### EXERCISE BRIEF
Copy each record exactly as it reads, leaving out any pictures it holds.

### DATA TO PROCESS
---+---

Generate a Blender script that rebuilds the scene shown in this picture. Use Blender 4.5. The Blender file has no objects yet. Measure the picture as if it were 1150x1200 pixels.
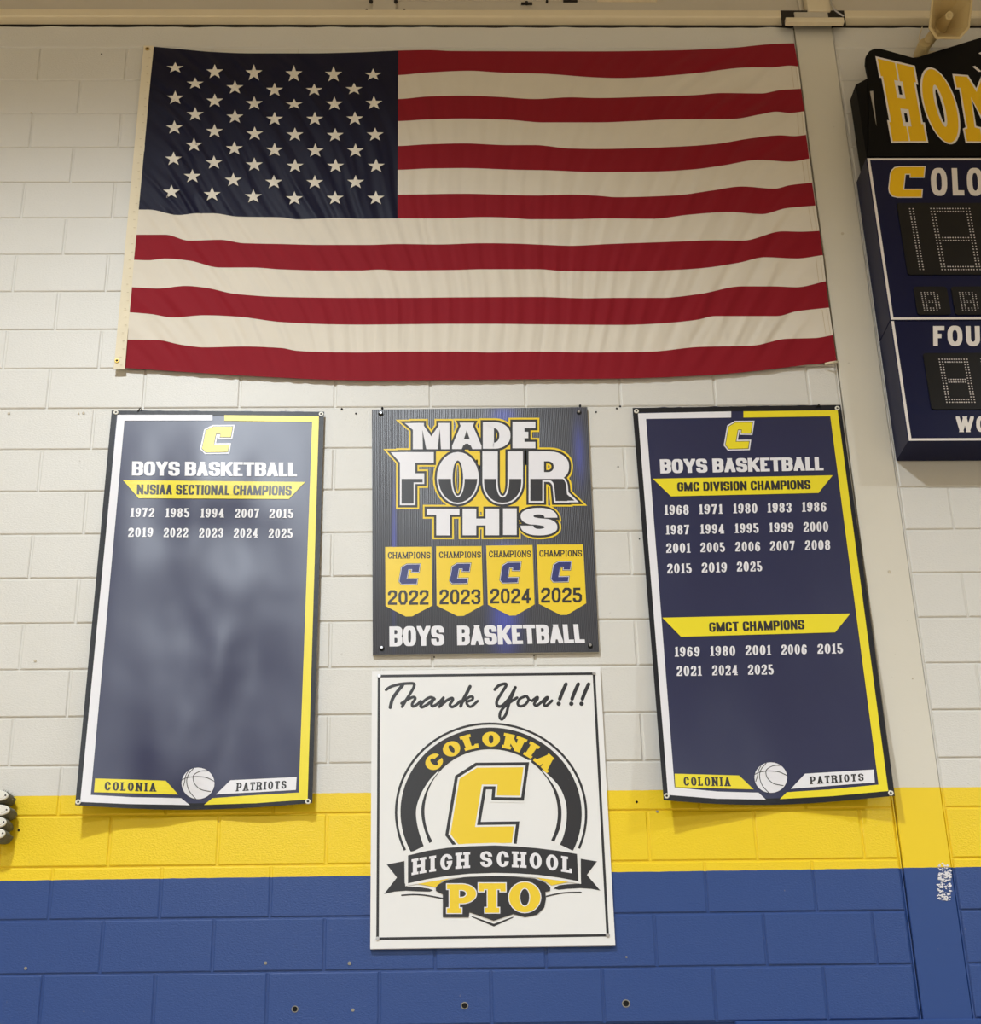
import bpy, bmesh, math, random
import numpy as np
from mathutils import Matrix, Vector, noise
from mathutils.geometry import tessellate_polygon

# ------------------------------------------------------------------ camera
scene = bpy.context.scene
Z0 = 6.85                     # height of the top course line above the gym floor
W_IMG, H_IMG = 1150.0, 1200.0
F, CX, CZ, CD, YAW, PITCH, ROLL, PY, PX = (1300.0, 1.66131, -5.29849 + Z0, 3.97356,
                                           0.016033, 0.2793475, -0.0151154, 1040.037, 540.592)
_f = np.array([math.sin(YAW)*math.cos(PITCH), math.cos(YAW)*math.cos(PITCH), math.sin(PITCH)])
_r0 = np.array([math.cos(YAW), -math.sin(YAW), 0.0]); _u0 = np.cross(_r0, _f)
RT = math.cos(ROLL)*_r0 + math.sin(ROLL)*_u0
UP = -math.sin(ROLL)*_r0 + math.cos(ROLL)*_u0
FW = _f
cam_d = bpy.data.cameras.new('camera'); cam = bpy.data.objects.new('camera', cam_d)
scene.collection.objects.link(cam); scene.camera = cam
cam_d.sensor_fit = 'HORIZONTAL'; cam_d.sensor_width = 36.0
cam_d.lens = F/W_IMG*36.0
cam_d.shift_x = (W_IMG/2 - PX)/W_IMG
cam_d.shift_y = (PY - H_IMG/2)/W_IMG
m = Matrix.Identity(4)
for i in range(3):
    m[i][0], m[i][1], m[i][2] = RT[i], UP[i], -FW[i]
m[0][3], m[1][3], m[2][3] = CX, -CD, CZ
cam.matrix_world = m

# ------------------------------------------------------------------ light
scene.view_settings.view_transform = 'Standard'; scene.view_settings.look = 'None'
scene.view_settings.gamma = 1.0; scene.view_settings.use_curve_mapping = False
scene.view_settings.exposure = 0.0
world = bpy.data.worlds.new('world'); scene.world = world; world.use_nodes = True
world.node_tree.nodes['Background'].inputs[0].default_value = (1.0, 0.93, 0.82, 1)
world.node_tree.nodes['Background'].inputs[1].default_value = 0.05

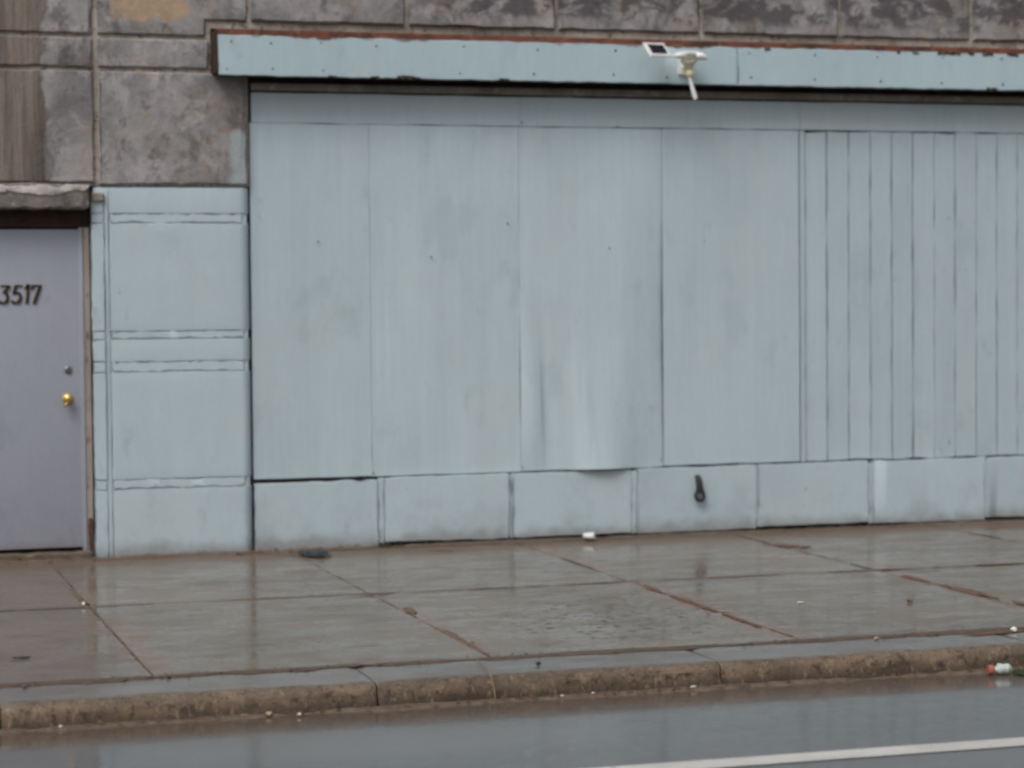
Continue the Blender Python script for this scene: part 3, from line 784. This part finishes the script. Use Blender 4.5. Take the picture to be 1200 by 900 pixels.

---+---

### ANSWER TO THE PROBLEM
Generate a Blender script that rebuilds the scene shown in this picture. Use Blender 4.5. The Blender file has no objects yet. Measure the picture as if it were 1150x1200 pixels.
import bpy, bmesh, math, random
import numpy as np
from mathutils import Matrix, Vector, noise
from mathutils.geometry import tessellate_polygon

# ------------------------------------------------------------------ camera
scene = bpy.context.scene
Z0 = 6.85                     # height of the top course line above the gym floor
W_IMG, H_IMG = 1150.0, 1200.0
F, CX, CZ, CD, YAW, PITCH, ROLL, PY, PX = (1300.0, 1.66131, -5.29849 + Z0, 3.97356,
                                           0.016033, 0.2793475, -0.0151154, 1040.037, 540.592)
_f = np.array([math.sin(YAW)*math.cos(PITCH), math.cos(YAW)*math.cos(PITCH), math.sin(PITCH)])
_r0 = np.array([math.cos(YAW), -math.sin(YAW), 0.0]); _u0 = np.cross(_r0, _f)
RT = math.cos(ROLL)*_r0 + math.sin(ROLL)*_u0
UP = -math.sin(ROLL)*_r0 + math.cos(ROLL)*_u0
FW = _f
cam_d = bpy.data.cameras.new('camera'); cam = bpy.data.objects.new('camera', cam_d)
scene.collection.objects.link(cam); scene.camera = cam
cam_d.sensor_fit = 'HORIZONTAL'; cam_d.sensor_width = 36.0
cam_d.lens = F/W_IMG*36.0
cam_d.shift_x = (W_IMG/2 - PX)/W_IMG
cam_d.shift_y = (PY - H_IMG/2)/W_IMG
m = Matrix.Identity(4)
for i in range(3):
    m[i][0], m[i][1], m[i][2] = RT[i], UP[i], -FW[i]
m[0][3], m[1][3], m[2][3] = CX, -CD, CZ
cam.matrix_world = m

# ------------------------------------------------------------------ light
scene.view_settings.view_transform = 'Standard'; scene.view_settings.look = 'None'
scene.view_settings.gamma = 1.0; scene.view_settings.use_curve_mapping = False
scene.view_settings.exposure = 0.0
world = bpy.data.worlds.new('world'); scene.world = world; world.use_nodes = True
world.node_tree.nodes['Background'].inputs[0].default_value = (1.0, 0.93, 0.82, 1)
world.node_tree.nodes['Background'].inputs[1].default_value = 0.05

Continue the Blender Python script for this scene: part 3, from line 784. This part finishes the script. Use Blender 4.5. Take the picture to be 1200 by 900 pixels.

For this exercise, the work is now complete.